Task objective
Extract the lines up to and including the one that contains "from mathutils import Vector", starting with the first line of the entries below, and omit the pictures.

Input material

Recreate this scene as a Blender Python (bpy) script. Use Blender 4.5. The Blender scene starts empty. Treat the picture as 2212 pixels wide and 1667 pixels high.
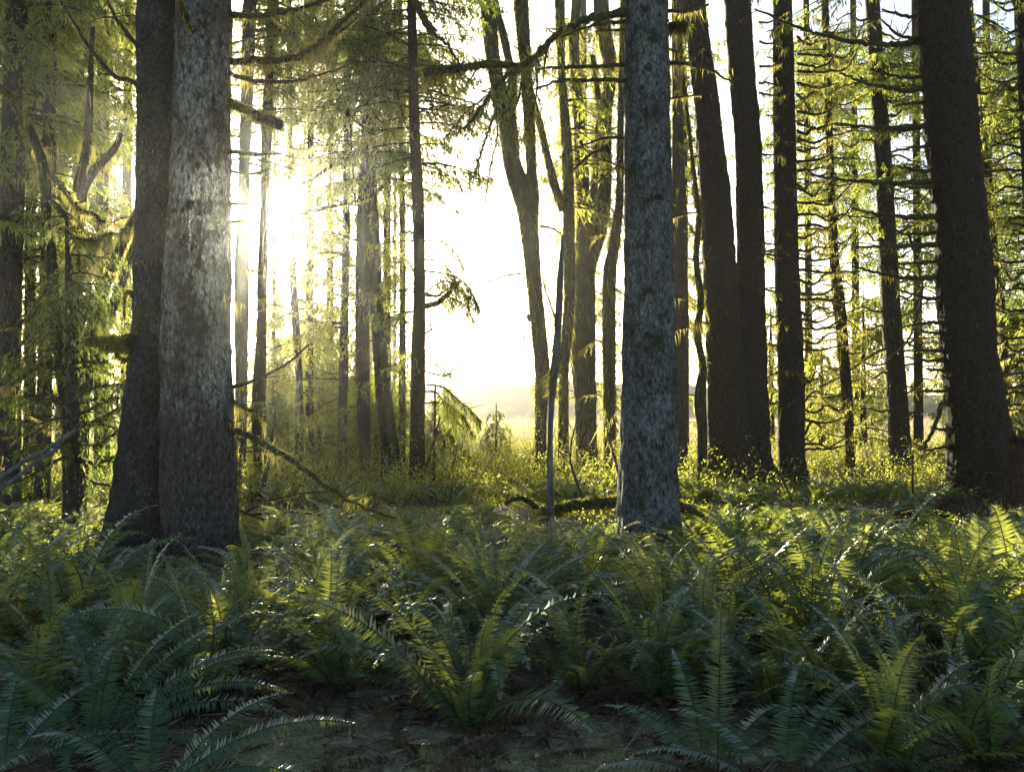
import bpy, math
import numpy as np
from mathutils import Vector

# ------------------------------------------------------------------ camera, light, exposure
sc = bpy.context.scene
rad = math.radians
F, CX, HY, EYE = 2150.0, 1106.0, 885.0, 1.9        # picture measures (2212 x 1667) used to survey the place
cam = bpy.data.cameras.new("camera")
cam.sensor_width = 36.0
cam.lens = 36.0 * F / 2212.0
cam.shift_y = (HY - 833.5) / 2212.0
cam.clip_start, cam.clip_end = 0.1, 5000.0
camo = bpy.data.objects.new("camera", cam)
camo.location = (0, 0, EYE)
camo.rotation_euler = (rad(90), 0, 0)
sc.collection.objects.link(camo)
sc.camera = camo
SUN_AZ, SUN_EL = rad(-13.6), rad(11.3)
SUNV = Vector((math.sin(SUN_AZ) * math.cos(SUN_EL), math.cos(SUN_AZ) * math.cos(SUN_EL), math.sin(SUN_EL)))
world = bpy.data.worlds.new("World")
sc.world = world
world.use_nodes = True
wn = world.node_tree
sky = wn.nodes.new("ShaderNodeTexSky")
sky.sky_type = 'NISHITA'
sky.sun_disc = False
sky.sun_elevation = SUN_EL
sky.sun_rotation = SUN_AZ
sky.air_density, sky.dust_density, sky.ozone_density = 0.8, 1.5, 1.0
wn.links.new(sky.outputs[0], wn.nodes["Background"].inputs[0])
wn.nodes["Background"].inputs[1].default_value = 0.068
sun = bpy.data.lights.new("sun", 'SUN')
sun.energy = 5.0
sun.angle = rad(0.55)
sun.color = (1.0, 0.92, 0.67)
suno = bpy.data.objects.new("sun", sun)
suno.rotation_euler = (-SUNV).to_track_quat('-Z', 'Y').to_euler()
suno.location = (-20, 60, 30)
sc.collection.objects.link(suno)
sc.view_settings.view_transform = 'Standard'
sc.view_settings.look = 'None'
sc.view_settings.gamma = 1.0
sc.view_settings.exposure = 2.25
sc.cycles.max_bounces = 6
sc.cycles.diffuse_bounces = 3
sc.cycles.glossy_bounces = 2
sc.cycles.transmission_bounces = 4
sc.cycles.volume_bounces = 0
sc.cycles.use_denoising = True
HAZE_DENSITY, HAZE_G = 0.00046, 0.92

# ------------------------------------------------------------------ helpers
COL = sc.collection.objects
rng = np.random.default_rng(11)
A = lambda *v: np.array(v, float)


def P(px, py, d):
    return A(d * (px - CX) / F, d, EYE + d * (HY - py) / F)


def ground_z(x, y):
    x = np.asarray(x, float); y = np.asarray(y, float)
    near = np.clip((y - 5.5) / 4.0, 0, 1)
    g = 0.07 * np.sin(x * 0.9 + 1.3) * np.cos(y * 0.7) + 0.05 * np.sin(x * 2.1 - y * 1.3) + 0.03 * np.sin(3.7 * x + 2.9 * y)
    return g * (0.25 + 0.75 * near) * np.clip((200 - y) / 100, 0, 1)


def unit(v):
    return v / np.maximum(np.linalg.norm(v, axis=-1, keepdims=True), 1e-9)


def vnoise(p, seed=0):
    p = np.asarray(p, float)
    i = np.floor(p).astype(np.int64); f = p - i
    f = f * f * (3 - 2 * f)
    def h(a, b, c):
        n = (a * 73856093) ^ (b * 19349663) ^ (c * 83492791) ^ (seed * 2654435761)
        n = (n ^ (n >> 13)) * 1274126177 & 0x7fffffff
        n = n ^ (n >> 16)
        return (n & 0xffff) / 65535.0
    out = 0
    for a in (0, 1):
        for b in (0, 1):
            for c in (0, 1):
                w = (f[..., 0] if a else 1 - f[..., 0]) * (f[..., 1] if b else 1 - f[..., 1]) * (f[..., 2] if c else 1 - f[..., 2])
                out = out + w * h(i[..., 0] + a, i[..., 1] + b, i[..., 2] + c)
    return out


class MB:
    """collects quads and triangles, then links them as ONE mesh object"""
    def __init__(self):
        self.v, self.q, self.qm, self.off, self.n = [], [], [], [], 0

    def add(self, verts, quads, mat=0):
        verts = np.asarray(verts, float).reshape(-1, 3)
        quads = np.asarray(quads, np.int64).reshape(-1, 4)
        self.v.append(verts); self.q.append(quads + self.n); self.off.append(self.n)
        self.qm.append(np.full(len(quads), mat, np.int32)); self.n += len(verts)

    def tube(self, pts, r, sides=6, mat=0, cap=True, disp=None):
        pts = np.asarray(pts, float); n = len(pts)
        r = np.broadcast_to(np.asarray(r, float), (n,))
        t = unit(np.gradient(pts, axis=0))
        ref = A(0, 0, 1) if abs(t[:, 2]).mean() < 0.8 else A(0, 1, 0)
        a = unit(np.cross(t, ref)); b = np.cross(t, a)
        th = np.linspace(0, 2 * np.pi, sides, endpoint=False)
        rr = r[:, None] * np.ones(sides) if disp is None else r[:, None] * disp(pts, th)
        v = pts[:, None] + rr[..., None] * (np.cos(th)[None, :, None] * a[:, None] + np.sin(th)[None, :, None] * b[:, None])
        i = np.arange(n - 1)[:, None] * sides; j = np.arange(sides)[None]; k = (j + 1) % sides
        q = np.stack([i + j, i + k, i + sides + k, i + sides + j], -1).reshape(-1, 4)
        v = v.reshape(-1, 3)
        if cap:
            v = np.concatenate([v, pts[-1:] + t[-1:] * r[-1] * 0.6, pts[:1]])
            e = len(v) - 2; s0 = (n - 1) * sides; jj = np.arange(sides); kk = (jj + 1) % sides
            # fan caps as quads over pairs of side faces
            jj2 = np.arange(0, sides - 1, 2)
            q2 = np.stack([s0 + jj2, s0 + jj2 + 1, s0 + (jj2 + 2) % sides, np.full(len(jj2), e)], -1)
            q3 = np.stack([(jj2 + 2) % sides, jj2 + 1, jj2, np.full(len(jj2), e + 1)], -1)
            q = np.concatenate([q, q2, q3])
        self.add(v, q, mat)

    def strands(self, base, vec, width, mat=0, mid=0.35, up=None):
        """one kite-shaped face per strand (needle, leaf, hanging lichen)"""
        base = np.asarray(base, float); vec = np.asarray(vec, float); n = len(base)
        if n == 0: return
        if up is None:
            up = rng.normal(size=(n, 3))
        s = unit(np.cross(vec, up)) * (np.asarray(width, float).reshape(-1, 1) * 0.5)
        v = np.stack([base, base + vec * mid + s, base + vec, base + vec * mid - s], 1).reshape(-1, 3)
        self.add(v, np.arange(4 * n).reshape(n, 4), mat)

    def mesh(self, name, mats, smooth=False):
        me = bpy.data.meshes.new(name)
        v = np.concatenate(self.v); q = np.concatenate(self.q); m = np.concatenate(self.qm)
        me.vertices.add(len(v)); me.vertices.foreach_set("co", v.astype(np.float32).ravel())
        me.loops.add(len(q) * 4); me.loops.foreach_set("vertex_index", q.astype(np.int32).ravel())
        me.polygons.add(len(q))
        me.polygons.foreach_set("loop_start", np.arange(0, len(q) * 4, 4, dtype=np.int32))
        for mt in mats: me.materials.append(mt)
        me.polygons.foreach_set("material_index", m)
        if smooth: me.polygons.foreach_set("use_smooth", np.ones(len(q), bool))
        me.update(calc_edges=True)
        return me


def put(name, me, parent=None, loc=None):
    o = bpy.data.objects.new(name, me); COL.link(o)
    if loc is not None: o.location = loc
    if parent is not None: o.parent = parent
    return o


def tag(o, label, cat, group=None):
    o["label"] = label; o["category"] = cat
    if group: o["group"] = group
    return o


def thing(name, label, cat, loc, group=None):
    o = bpy.data.objects.new(name, None); COL.link(o)
    o.location = loc; o.empty_display_size = 0.2
    return tag(o, label, cat, group)


def local(mb, base):
    mb.v = [v - np.asarray(base) for v in mb.v]
    return mb


# ------------------------------------------------------------------ materials
def new_mat(name):
    m = bpy.data.materials.new(name); m.use_nodes = True
    nt = m.node_tree; nt.nodes.clear()
    out = nt.nodes.new("ShaderNodeOutputMaterial")
    def N(t, **kw):
        n = nt.nodes.new(t)
        for k, v in kw.items():
            if k.startswith("i_"):
                n.inputs[int(k[2:])].default_value = v
            else:
                setattr(n, k, v)
        return n
    return m, nt, out, N, nt.links.new


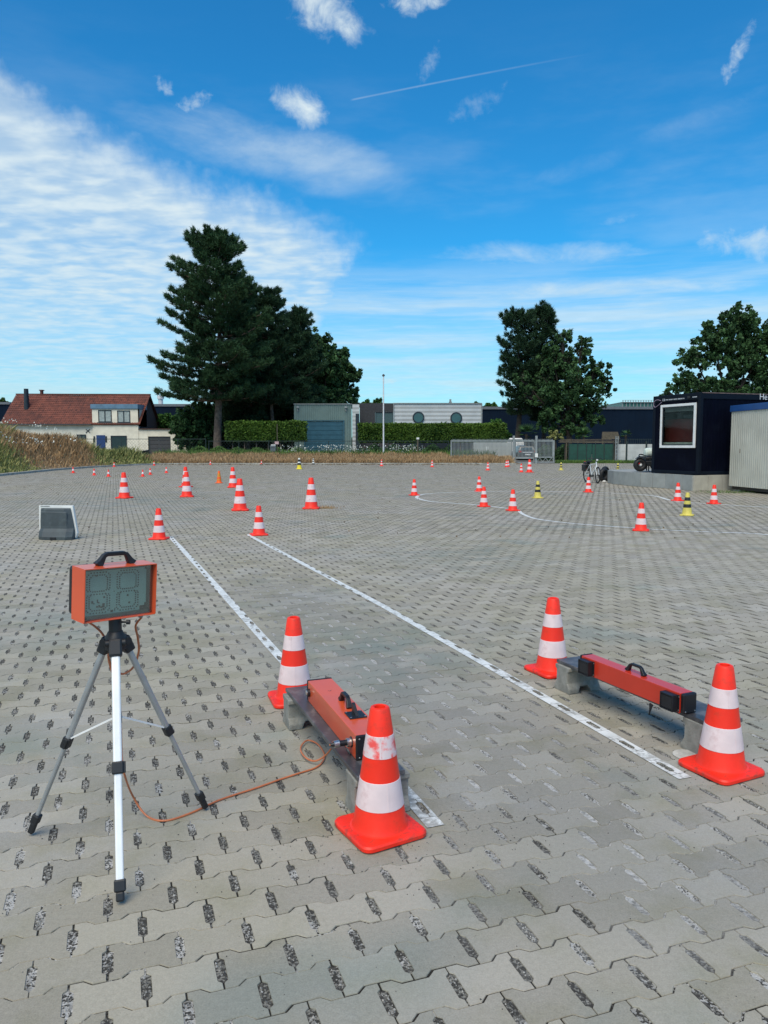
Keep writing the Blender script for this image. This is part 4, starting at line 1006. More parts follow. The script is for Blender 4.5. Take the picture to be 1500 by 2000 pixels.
def handle(parent, c, span, ht, r=.009, along='y', name='handle', mt=M_BPL):
    """bridge handle with flared feet"""
    s_ = span / 2; pts = [(-s_, 0), (-s_ + .012, ht * .35), (-s_ + .024, ht * .86), (-s_ + .036, ht), (s_ - .036, ht), (s_ - .024, ht * .86), (s_ - .012, ht * .35), (s_, 0)]
    f_ = (lambda a, z: (c[0], c[1] + a, c[2] + z)) if along == 'y' else (lambda a, z: (c[0] + a, c[1], c[2] + z))
    m = MB(); wid = r * 2.1
    P_ = [Vector(f_(a, z)) for a, z in pts]; side = Vector((1, 0, 0)) if along == 'y' else Vector((0, 1, 0))
    hw = [r * 1.5, r * 1.15, r, r, r, r, r * 1.15, r * 1.5]; th = [r * 1.5, r * 1.1, r * .75, r * .75, r * .75, r * .75, r * 1.1, r * 1.5]
    rings = []
    for i, p in enumerate(P_):
        dd = (P_[min(i + 1, 7)] - P_[max(i - 1, 0)]).normalized(); nn = side.cross(dd).normalized()
        rings += [p + side * hw[i] * sx + nn * th[i] * sn for sx, sn in ((-1, -1), (1, -1), (1, 1), (-1, 1))]
    fs = [(k * 4 + j, k * 4 + (j + 1) % 4, k * 4 + 4 + (j + 1) % 4, k * 4 + 4 + j) for k in range(7) for j in range(4)] + [(3, 2, 1, 0), (28, 29, 30, 31)]
    m.add(rings, fs); return m.build(name, mt, parent, bevel=.003)
def screws(parent, pts, axis, r=.0035):
    for p in pts:
        m = MB(); m.M = Matrix.Translation(p) @ {'x': Matrix.Rotation(R(90), 4, 'Y'), 'y': Matrix.Rotation(R(90), 4, 'X'), 'z': Matrix()}[axis]
        m.lathe([(r, -.001), (r, .0012), (r * .6, .002)], 8).build('screw', M_STEEL, parent)

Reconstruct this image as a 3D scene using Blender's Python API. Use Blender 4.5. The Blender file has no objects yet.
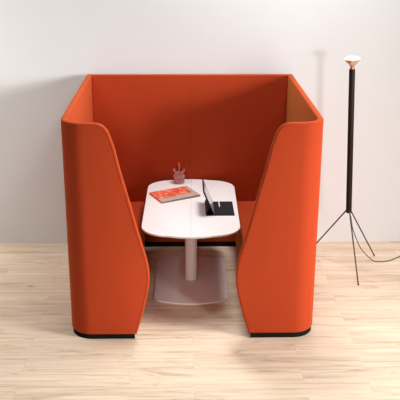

Final result
Recreate this scene as a Blender Python (bpy) script. Use Blender 4.5. The Blender scene starts empty. Treat the picture as 2212 pixels wide and 1667 pixels high.
import bpy, math
import numpy as np
from mathutils import Vector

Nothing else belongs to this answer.